Should I use the no_coroutines branch?

How do I get the "clean" build? Can I use the jsmess code, with some other flag so it builds natively? Or do I need to get the MESS code from somewhere?

ziz commented 12 years ago

no_coroutines is the right branch.

You can use the master branch (unmodified mess code) to make the clean build. Copy the checkout elsewhere, checkout master, and then running make TARGET=mess SUBTARGET=tiny should build the native version. (If you're on a 32-bit platform you'll need to adjust the path you copy the native tools from, of couse.)

The makefile process for jsmess should be modified to allow native building at some point, of course, but it's still a moving target, so...

kripken commented 12 years ago

Thanks, I'll try to build this later today.

kripken commented 12 years ago

I built natively, built for JS until the error, and then tried to copy the native object files. However, there are no files in ../jsmess-native/obj/osdmini/messtiny/build/ (the directory exists, but it is empty). Looks like there are some relevant files in the native build in /sdl/ instead of `/osdmini/'. I'm confused why the native build seems to use sdl and the js build osdmini (assuming that's what's happening here)?

ziz commented 12 years ago

Those native tools in the sdl directory should work just as well. Looks like I may have forced building with osdmini rather than 'whatever the native build wants to use' when I originally wrote up those instructions.

(osdmini is a minimal, mostly-nonfunctional output driver, I believe, to reduce complexity while we're trying to get jsmess working at all)

kripken commented 12 years ago

That gets me a bit further, but now it is looking for emu/layout/pinball.lh, which doesn't exist in the native build anywhere.

Maybe we should try to build the whole thing, it might be more feasible with the recent optimizations in emscripten?

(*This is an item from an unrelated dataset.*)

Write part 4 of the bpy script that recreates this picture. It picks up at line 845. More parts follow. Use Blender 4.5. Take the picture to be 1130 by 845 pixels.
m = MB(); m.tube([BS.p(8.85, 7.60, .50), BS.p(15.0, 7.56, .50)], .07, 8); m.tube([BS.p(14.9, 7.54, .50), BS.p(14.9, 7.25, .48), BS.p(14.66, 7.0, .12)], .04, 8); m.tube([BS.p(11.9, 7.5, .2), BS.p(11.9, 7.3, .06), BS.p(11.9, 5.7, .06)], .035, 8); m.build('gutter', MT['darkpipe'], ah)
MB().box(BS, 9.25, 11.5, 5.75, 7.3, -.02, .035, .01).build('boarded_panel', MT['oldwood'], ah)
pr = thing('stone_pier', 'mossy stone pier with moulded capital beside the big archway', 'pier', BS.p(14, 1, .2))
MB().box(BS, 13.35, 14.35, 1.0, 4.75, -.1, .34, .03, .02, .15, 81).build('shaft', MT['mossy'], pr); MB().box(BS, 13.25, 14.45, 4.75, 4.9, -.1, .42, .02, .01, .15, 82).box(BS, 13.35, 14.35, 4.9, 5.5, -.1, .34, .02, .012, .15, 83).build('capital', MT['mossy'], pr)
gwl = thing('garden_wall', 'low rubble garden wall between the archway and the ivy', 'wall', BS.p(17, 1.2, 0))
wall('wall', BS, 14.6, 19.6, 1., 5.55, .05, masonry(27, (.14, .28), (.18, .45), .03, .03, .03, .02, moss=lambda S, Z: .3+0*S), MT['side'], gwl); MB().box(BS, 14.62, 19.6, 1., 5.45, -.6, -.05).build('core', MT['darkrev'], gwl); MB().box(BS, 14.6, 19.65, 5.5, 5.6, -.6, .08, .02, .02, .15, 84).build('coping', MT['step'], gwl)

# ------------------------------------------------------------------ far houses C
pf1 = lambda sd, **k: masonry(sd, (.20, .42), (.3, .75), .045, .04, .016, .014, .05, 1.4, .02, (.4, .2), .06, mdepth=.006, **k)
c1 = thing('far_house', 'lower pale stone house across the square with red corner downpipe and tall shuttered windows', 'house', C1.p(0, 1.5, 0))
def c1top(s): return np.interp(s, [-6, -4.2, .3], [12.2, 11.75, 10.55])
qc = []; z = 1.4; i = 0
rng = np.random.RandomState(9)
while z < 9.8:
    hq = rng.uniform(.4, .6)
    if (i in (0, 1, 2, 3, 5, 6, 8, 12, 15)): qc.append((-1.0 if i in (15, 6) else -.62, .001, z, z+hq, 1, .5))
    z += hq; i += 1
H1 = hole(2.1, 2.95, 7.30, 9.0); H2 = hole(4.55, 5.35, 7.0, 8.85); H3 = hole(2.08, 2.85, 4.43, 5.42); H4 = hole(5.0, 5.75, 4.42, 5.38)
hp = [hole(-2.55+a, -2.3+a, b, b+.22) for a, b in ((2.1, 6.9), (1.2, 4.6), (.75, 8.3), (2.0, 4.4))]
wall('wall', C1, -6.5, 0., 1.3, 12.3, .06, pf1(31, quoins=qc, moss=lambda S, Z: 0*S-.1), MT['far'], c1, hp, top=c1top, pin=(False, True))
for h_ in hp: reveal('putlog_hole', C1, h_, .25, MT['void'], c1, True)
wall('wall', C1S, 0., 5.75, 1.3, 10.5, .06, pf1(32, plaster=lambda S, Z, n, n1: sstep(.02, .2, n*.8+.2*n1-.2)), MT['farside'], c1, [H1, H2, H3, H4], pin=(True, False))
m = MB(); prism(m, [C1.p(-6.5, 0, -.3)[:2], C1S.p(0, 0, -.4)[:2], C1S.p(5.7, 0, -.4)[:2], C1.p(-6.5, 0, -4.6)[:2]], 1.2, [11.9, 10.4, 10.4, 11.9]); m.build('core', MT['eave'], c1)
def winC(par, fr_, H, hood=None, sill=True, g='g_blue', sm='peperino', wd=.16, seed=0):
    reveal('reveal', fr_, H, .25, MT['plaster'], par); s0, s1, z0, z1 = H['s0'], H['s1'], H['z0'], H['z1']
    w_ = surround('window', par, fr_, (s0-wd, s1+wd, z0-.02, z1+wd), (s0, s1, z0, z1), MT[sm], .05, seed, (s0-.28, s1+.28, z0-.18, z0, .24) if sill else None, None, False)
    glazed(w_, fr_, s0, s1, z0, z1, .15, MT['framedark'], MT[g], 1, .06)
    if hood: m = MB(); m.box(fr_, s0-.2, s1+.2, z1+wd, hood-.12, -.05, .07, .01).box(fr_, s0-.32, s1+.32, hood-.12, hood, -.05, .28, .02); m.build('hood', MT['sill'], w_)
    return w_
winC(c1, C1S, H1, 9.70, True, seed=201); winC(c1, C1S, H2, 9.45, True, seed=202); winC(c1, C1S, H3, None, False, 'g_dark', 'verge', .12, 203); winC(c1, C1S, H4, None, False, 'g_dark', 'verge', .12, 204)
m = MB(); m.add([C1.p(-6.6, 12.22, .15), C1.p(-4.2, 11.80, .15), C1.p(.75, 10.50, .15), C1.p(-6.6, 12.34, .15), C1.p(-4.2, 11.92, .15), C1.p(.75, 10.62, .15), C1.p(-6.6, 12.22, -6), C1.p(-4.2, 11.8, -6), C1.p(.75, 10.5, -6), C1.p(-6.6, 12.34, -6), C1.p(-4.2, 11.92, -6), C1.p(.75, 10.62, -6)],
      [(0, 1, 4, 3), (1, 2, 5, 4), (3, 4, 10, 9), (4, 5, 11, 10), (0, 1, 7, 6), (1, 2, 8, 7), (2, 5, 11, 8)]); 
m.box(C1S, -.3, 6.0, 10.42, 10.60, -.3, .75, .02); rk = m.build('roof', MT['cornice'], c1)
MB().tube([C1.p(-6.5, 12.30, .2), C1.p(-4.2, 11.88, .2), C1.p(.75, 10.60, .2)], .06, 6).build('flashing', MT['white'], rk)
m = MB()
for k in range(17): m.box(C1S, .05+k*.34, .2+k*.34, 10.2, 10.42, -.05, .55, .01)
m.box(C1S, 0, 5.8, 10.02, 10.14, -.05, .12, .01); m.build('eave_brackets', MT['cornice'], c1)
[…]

Or perhaps MAME instead of MESS? It's important to be building the same thing in native and JS apparently (and it's good for testing too, later on).

ziz commented 12 years ago

The emu/layout/pinball.lh should be generated from src/emu/layout/pinball.lay during the build process (and my native checkout does not have src/emu/layout/pinball.lay, and doesn't seem to be having any problems - looks like I'm using an svn checkout for the native tools, though:

Repository Root: svn://messdev.no-ip.org/mess Revision: 13168

As far as testing, I wholeheartedly agree (and we need to be able to build native and JS side-by-side for there to be any hope of having this be maintainable, too), but all I've been trying to do so far is get something at all working; when we get far enough that it makes sense, we can look at the changes that needed to be made in an uncoordinated fashion and come up with a coordinated way to do it.